■ REQUEST
Look in the material below for the line with "tag(mb.build('rear_undergrowth', ML_SHRUB), 'shaggy" and the line with "print('cover', time.time() - T0)", then set down exactly those two lines and all lines between, nothing more.

(Scene modeling code data)
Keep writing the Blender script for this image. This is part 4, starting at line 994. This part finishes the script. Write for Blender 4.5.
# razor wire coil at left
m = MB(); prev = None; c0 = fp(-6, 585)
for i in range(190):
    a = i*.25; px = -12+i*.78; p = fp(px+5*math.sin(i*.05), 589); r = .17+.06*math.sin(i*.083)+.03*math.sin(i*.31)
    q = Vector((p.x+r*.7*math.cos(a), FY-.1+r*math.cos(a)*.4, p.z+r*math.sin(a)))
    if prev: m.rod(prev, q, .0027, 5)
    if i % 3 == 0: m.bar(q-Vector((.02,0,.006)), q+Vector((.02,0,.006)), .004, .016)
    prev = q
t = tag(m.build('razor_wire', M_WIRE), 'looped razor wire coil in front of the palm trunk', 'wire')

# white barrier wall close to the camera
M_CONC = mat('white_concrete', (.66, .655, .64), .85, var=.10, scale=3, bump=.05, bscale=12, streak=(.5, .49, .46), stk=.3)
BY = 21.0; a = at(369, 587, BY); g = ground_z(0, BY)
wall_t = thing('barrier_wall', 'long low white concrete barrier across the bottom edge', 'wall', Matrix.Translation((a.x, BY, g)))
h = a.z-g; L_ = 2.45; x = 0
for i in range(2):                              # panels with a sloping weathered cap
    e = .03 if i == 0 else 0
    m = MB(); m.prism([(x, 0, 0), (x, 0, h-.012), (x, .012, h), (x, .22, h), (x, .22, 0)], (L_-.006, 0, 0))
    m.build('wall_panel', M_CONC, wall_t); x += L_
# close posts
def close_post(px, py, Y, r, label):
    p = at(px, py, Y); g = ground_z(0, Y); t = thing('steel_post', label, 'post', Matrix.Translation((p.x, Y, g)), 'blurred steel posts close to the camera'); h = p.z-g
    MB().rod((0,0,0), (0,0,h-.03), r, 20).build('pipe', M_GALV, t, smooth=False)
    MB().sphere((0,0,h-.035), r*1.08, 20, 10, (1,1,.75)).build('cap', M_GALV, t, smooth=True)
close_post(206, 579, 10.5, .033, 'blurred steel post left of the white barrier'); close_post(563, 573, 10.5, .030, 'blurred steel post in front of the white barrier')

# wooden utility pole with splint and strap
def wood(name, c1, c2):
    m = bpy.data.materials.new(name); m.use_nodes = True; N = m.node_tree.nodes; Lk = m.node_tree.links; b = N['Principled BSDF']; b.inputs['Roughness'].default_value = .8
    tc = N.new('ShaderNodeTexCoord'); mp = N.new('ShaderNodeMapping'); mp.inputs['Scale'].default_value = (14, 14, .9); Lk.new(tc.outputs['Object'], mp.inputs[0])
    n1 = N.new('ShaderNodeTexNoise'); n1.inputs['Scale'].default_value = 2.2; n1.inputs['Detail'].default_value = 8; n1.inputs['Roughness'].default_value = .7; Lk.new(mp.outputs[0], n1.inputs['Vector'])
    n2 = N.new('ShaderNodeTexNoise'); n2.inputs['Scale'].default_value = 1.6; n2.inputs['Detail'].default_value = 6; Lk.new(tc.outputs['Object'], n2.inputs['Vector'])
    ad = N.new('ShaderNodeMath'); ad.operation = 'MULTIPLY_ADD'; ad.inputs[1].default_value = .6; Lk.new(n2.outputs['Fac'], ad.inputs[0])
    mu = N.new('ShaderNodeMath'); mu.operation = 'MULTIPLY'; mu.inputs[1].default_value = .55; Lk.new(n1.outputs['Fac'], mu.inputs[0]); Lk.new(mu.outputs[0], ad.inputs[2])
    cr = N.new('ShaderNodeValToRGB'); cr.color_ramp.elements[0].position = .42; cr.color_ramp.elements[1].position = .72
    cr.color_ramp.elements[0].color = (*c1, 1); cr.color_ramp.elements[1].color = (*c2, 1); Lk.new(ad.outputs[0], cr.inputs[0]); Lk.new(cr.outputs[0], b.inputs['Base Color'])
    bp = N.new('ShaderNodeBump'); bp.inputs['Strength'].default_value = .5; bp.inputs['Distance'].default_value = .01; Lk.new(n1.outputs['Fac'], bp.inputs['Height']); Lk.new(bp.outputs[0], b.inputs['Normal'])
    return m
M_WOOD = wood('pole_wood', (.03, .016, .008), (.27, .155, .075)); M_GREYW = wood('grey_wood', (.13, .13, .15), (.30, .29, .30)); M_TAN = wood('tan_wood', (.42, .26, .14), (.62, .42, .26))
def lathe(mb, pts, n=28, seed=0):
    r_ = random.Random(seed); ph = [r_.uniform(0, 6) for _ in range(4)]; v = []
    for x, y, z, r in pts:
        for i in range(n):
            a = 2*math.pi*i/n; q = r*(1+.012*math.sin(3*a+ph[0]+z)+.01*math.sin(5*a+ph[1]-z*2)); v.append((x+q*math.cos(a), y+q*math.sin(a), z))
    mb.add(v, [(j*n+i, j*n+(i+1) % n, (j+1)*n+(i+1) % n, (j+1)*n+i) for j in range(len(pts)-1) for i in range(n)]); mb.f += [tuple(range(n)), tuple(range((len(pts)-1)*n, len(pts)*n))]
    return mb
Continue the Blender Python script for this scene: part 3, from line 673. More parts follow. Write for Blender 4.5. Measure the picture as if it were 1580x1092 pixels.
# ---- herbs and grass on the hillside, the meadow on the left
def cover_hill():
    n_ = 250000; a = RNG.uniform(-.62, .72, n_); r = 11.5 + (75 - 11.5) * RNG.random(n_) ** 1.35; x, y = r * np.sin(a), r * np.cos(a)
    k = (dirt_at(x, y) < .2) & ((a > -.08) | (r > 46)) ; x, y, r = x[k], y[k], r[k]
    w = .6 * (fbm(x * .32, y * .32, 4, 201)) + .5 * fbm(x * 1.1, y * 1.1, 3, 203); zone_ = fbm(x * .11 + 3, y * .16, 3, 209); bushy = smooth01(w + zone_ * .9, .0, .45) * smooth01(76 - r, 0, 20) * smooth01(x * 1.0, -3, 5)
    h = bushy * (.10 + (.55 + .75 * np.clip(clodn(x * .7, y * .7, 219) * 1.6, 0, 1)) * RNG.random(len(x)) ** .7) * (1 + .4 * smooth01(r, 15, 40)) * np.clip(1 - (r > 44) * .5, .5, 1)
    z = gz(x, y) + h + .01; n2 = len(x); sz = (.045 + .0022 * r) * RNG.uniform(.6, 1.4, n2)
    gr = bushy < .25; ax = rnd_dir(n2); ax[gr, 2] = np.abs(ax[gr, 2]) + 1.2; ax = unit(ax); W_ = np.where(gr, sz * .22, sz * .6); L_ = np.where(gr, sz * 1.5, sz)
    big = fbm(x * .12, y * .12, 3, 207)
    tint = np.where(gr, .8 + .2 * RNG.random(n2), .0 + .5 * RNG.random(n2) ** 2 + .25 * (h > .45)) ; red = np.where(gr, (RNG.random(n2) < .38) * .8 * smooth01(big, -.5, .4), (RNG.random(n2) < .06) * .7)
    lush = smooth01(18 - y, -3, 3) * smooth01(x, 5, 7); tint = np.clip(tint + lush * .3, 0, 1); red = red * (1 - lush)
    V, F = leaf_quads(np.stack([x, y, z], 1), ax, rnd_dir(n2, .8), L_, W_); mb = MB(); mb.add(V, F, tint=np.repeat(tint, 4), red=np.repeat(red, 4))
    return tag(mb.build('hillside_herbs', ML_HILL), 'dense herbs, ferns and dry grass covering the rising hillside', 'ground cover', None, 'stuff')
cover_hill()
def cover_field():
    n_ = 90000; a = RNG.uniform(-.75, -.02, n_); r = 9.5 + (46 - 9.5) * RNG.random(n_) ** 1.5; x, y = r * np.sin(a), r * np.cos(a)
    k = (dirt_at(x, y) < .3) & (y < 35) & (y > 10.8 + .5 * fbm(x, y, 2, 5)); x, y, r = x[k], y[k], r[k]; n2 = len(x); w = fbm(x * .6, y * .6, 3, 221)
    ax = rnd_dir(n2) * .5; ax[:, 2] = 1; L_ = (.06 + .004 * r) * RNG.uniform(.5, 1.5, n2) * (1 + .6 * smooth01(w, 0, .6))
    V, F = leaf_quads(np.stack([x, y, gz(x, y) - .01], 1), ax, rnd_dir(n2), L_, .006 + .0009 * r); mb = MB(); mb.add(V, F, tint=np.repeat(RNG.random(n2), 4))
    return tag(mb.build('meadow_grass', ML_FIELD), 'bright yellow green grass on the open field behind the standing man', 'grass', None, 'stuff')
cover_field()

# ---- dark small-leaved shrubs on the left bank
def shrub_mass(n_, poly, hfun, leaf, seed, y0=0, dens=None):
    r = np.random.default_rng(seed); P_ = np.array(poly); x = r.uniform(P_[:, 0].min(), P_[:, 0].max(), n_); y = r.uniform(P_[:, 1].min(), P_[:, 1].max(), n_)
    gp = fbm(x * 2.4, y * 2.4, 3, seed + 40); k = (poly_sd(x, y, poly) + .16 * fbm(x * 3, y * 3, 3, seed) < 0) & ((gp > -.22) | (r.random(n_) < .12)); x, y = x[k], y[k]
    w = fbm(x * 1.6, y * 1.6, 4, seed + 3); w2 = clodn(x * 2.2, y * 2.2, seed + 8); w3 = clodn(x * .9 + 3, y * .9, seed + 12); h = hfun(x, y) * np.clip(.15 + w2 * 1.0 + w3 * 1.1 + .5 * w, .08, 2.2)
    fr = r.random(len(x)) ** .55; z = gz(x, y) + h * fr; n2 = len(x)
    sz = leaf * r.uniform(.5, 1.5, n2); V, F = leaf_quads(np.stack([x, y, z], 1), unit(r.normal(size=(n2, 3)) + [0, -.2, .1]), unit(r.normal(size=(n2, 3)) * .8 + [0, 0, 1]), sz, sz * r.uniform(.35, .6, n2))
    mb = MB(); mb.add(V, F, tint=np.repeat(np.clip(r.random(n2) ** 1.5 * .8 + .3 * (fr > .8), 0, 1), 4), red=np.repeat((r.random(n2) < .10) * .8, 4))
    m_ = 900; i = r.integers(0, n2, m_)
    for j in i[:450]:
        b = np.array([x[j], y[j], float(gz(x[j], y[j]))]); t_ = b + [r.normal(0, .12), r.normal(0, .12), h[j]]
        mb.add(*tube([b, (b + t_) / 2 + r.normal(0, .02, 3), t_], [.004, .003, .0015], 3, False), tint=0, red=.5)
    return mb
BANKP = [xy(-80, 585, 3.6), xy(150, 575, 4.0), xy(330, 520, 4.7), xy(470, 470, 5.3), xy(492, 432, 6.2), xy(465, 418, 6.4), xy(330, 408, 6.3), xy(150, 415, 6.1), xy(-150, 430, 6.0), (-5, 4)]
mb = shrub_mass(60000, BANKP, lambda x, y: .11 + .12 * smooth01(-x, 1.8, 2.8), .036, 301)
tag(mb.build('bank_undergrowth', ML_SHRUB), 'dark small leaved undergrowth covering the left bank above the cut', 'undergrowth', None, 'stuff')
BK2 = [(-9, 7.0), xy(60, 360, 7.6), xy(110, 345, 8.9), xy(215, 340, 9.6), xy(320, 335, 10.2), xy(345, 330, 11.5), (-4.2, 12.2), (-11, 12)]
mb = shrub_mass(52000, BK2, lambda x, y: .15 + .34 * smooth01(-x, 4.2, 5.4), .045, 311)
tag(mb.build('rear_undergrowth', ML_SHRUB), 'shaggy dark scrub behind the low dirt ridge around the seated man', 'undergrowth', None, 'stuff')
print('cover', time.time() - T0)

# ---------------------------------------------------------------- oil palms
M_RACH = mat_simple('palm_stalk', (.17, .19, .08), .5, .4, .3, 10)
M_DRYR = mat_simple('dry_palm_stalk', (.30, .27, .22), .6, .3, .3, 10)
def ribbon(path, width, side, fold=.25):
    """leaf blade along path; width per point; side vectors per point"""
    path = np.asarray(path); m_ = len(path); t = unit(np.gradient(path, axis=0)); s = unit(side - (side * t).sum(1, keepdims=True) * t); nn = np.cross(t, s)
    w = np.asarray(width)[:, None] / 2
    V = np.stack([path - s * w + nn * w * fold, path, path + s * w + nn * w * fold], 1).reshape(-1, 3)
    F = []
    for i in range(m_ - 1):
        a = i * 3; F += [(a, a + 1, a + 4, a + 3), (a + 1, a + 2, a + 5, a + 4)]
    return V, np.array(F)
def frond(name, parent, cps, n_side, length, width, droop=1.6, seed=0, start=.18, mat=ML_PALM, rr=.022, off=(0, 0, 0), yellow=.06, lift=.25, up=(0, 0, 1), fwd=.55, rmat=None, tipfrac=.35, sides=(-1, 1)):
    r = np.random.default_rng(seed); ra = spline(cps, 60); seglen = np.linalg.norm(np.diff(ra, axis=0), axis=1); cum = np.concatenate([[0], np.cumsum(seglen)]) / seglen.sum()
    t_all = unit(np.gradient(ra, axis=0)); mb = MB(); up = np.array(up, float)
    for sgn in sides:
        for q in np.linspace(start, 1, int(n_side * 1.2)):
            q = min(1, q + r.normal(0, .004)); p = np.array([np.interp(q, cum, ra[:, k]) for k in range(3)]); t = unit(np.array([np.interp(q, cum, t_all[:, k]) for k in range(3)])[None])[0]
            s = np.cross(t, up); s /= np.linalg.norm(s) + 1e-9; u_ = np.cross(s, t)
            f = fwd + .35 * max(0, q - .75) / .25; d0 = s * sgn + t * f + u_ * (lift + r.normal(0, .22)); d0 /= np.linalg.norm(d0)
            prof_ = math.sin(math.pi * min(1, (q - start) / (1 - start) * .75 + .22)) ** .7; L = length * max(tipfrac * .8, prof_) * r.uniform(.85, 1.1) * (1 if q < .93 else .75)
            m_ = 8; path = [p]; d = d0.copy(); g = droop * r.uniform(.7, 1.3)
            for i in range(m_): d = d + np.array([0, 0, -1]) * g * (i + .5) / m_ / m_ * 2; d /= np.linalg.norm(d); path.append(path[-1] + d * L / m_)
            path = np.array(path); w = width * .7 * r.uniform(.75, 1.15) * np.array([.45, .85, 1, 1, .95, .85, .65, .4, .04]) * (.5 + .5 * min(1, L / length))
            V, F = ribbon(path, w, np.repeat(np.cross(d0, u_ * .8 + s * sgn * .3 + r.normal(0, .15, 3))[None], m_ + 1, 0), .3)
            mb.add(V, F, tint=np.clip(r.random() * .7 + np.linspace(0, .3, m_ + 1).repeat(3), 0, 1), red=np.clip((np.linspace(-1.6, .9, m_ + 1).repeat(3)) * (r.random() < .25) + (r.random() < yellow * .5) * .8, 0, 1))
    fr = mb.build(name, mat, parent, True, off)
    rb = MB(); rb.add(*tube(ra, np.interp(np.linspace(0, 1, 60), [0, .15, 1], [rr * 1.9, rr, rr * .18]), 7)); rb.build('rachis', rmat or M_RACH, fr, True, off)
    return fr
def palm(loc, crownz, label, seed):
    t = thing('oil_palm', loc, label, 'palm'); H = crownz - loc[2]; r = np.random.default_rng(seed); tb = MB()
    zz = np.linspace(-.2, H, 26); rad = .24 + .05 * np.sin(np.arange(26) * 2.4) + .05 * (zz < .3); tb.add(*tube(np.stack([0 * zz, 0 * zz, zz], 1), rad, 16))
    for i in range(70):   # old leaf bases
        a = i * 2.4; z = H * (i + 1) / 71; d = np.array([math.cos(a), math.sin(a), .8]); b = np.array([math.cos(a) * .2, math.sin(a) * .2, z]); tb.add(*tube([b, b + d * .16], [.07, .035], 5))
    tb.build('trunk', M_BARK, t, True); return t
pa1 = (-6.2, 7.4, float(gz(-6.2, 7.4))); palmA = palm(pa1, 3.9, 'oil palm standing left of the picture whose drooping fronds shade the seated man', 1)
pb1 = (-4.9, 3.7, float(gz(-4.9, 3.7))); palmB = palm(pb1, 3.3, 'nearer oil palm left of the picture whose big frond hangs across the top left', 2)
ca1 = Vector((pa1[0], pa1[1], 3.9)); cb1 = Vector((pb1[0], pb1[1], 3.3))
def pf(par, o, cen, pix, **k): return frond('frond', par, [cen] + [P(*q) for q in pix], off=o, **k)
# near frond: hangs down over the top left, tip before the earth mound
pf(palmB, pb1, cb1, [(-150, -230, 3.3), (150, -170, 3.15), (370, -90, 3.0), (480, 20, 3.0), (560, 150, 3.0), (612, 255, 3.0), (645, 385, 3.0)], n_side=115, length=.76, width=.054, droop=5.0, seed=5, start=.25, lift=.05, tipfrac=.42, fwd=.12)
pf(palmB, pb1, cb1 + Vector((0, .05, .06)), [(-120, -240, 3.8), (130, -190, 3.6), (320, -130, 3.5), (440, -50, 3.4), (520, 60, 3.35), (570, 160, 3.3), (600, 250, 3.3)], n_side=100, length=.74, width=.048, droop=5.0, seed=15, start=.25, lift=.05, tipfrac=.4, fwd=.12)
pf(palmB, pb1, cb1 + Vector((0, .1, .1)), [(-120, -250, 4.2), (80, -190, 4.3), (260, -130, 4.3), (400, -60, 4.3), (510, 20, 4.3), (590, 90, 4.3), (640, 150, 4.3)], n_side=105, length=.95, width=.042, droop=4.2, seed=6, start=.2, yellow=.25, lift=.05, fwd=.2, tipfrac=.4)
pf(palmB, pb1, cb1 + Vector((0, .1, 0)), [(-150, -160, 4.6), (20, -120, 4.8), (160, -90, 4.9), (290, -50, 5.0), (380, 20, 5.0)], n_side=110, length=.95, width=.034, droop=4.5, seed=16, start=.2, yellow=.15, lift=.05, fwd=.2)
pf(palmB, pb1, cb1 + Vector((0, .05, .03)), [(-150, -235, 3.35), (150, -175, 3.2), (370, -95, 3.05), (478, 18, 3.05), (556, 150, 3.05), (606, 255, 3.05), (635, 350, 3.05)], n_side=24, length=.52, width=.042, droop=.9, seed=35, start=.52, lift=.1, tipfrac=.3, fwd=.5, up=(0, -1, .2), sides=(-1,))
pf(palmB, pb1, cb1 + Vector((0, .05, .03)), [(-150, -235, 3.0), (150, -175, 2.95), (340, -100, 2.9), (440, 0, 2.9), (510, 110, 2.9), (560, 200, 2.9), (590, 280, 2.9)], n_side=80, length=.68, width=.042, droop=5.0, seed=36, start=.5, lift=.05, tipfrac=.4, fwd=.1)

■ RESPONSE
tag(mb.build('rear_undergrowth', ML_SHRUB), 'shaggy dark scrub behind the low dirt ridge around the seated man', 'undergrowth', None, 'stuff')
print('cover', time.time() - T0)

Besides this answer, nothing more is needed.